Sycamore (Acer pseudoplatanus) grows like a weed in
London. You’ll find it sprouting
all over the city alongside fences, railings and buildings. Any bit of
unattended ground is an ideal home for this opportunistic plant and with all
the rain we’ve had in recent weeks, what were small shoots a while back now
amount to small woodland areas.
This is the case near my studio, where I’ve gone out to collect some
equipped with a saw and pair of loppers. Who am I to turn down free materials?
The aim was to strip the bark off the wood collected and use
it for plaiting and weaving. So
far I’ve used every part of the tree but the leaves, so these trees haven’t
been felled in vain. If I was making garments, this approach would be equivalent
to zero waste pattern cutting. All this has led to really interesting
experimentation. I’ve assembled,
plaited, coiled and twined the leaf stalks to make nest like constructions and
baskets. I’ve bent, split and
joined freshly stripped branches to make bowl and plate shaped recipients. I’ll be working with the leaves next,
so keep your eyes peeled on this coming week’s dailymades. I was only looking
at an old catalogue of Andy Goldsworthy the other day. Such inspiration… If
anyone knows how to work with leaves, he does!
I’ve yet to find out what will come of all this work I’ve
done: the development of new products, fresh ideas and approaches for making
sculptures, new activities to be practiced in future collaborative projects…
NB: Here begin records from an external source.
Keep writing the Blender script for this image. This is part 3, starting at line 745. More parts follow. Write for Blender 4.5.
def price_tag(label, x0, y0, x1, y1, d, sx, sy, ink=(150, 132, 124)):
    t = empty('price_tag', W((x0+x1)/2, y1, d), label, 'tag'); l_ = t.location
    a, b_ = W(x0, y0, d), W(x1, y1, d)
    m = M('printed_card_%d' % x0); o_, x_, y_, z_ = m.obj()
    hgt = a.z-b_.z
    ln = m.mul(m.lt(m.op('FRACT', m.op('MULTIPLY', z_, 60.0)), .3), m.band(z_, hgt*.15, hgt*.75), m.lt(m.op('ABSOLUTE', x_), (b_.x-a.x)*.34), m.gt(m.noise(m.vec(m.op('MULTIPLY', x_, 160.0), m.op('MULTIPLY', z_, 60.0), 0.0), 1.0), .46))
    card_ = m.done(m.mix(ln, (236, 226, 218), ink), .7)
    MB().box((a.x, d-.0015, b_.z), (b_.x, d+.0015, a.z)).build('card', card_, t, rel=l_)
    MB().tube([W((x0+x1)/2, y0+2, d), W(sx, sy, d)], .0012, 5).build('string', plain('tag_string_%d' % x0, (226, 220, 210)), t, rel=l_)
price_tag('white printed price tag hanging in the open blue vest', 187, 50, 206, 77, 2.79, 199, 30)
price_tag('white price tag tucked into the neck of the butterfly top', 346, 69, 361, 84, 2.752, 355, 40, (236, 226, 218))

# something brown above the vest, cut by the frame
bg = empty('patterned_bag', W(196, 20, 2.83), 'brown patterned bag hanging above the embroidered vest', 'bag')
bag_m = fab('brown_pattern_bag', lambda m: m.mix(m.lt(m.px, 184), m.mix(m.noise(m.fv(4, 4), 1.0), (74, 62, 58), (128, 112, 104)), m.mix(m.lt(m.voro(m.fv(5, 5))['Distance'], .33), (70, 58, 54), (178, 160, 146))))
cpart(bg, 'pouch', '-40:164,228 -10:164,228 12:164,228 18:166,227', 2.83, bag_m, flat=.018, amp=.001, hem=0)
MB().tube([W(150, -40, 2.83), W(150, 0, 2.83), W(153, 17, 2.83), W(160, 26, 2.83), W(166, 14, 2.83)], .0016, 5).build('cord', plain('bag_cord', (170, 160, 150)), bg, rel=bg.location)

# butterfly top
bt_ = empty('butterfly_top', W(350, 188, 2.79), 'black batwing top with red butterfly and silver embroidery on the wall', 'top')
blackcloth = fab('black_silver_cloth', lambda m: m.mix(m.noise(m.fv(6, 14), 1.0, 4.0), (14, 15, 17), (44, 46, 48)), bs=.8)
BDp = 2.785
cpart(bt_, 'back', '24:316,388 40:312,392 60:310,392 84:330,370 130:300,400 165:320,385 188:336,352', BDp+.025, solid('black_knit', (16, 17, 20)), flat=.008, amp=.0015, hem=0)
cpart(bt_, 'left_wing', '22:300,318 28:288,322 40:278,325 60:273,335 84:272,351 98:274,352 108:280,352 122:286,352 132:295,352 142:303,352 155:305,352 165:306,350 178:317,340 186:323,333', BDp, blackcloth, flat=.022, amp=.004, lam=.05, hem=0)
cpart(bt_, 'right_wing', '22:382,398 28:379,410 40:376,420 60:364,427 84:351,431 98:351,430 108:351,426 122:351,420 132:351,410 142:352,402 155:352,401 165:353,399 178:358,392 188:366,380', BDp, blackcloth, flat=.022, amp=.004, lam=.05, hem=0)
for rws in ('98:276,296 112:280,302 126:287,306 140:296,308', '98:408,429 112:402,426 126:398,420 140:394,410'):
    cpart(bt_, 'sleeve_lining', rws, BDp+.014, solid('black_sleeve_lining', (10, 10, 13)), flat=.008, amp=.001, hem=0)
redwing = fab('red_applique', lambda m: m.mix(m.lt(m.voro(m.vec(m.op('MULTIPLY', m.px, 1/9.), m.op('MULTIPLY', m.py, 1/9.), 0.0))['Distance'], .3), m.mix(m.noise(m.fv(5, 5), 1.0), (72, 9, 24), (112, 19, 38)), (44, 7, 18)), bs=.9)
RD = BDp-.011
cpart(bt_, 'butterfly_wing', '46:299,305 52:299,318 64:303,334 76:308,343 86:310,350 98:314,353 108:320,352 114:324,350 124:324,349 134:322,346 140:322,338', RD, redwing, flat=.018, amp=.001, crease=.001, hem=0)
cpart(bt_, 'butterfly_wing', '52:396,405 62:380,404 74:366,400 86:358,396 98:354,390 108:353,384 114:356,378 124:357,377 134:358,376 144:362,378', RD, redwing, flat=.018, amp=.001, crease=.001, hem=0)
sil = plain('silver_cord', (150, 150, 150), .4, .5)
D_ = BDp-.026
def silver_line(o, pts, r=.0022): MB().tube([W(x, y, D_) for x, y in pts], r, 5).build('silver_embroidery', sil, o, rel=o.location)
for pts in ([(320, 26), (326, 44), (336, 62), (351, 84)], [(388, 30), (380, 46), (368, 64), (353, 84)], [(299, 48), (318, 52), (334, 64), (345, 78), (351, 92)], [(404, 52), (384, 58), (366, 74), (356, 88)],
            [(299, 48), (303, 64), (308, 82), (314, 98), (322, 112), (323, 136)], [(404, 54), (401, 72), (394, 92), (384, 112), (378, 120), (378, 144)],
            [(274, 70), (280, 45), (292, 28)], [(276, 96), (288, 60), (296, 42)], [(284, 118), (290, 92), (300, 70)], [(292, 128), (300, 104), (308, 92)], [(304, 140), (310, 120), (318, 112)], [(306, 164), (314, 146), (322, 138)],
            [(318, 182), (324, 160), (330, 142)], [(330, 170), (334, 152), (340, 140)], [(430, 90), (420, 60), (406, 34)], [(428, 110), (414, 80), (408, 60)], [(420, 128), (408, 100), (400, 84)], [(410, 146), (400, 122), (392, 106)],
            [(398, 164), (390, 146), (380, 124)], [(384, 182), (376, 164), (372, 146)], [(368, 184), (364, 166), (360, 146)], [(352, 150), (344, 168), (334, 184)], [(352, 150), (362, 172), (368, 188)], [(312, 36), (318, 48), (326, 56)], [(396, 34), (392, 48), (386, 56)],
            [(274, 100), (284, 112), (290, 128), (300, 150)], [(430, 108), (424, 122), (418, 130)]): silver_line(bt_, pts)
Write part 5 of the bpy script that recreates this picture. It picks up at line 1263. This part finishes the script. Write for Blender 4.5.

It’s too early to say, but I’ve realised there is something fundamental about
working with trees. It has
something to do about connection you’re making with the environment. Phil
Macnaghten writes eloquently in his short essay on trees in Patterned Ground: Entanglements of Nature and Culture, about their ‘dynamic temporality’, their
‘contribution to a sense of place’, and their relationship with people being
historically ‘intimate and productive, reflected in customs of hunting,
foraging, burning, beekeeping, building, grazing, and so on…’. He also says trees ‘exhibit a rhythmic
pattern of persistence and change, from the swaying, bending and twisting of
branches, to the growth of leaves and ripening of fruit, to eventual death and
decay. Trees embody an
intergenerational model of time’.
It is possibly this idea of time that has drawn me in, something that is
of course pertinent to making, and weaving in particular.
sycamore leaf stalks |
plaited and coiled sycamore leaf stalks |
sycamore seeds, leaf stalks and bindweed |
Foraging for sycamore has left me wanting to know much more
than simply weaving with bark, so it is no surprise to find out that the
symbolic meaning of sycamore is curiosity.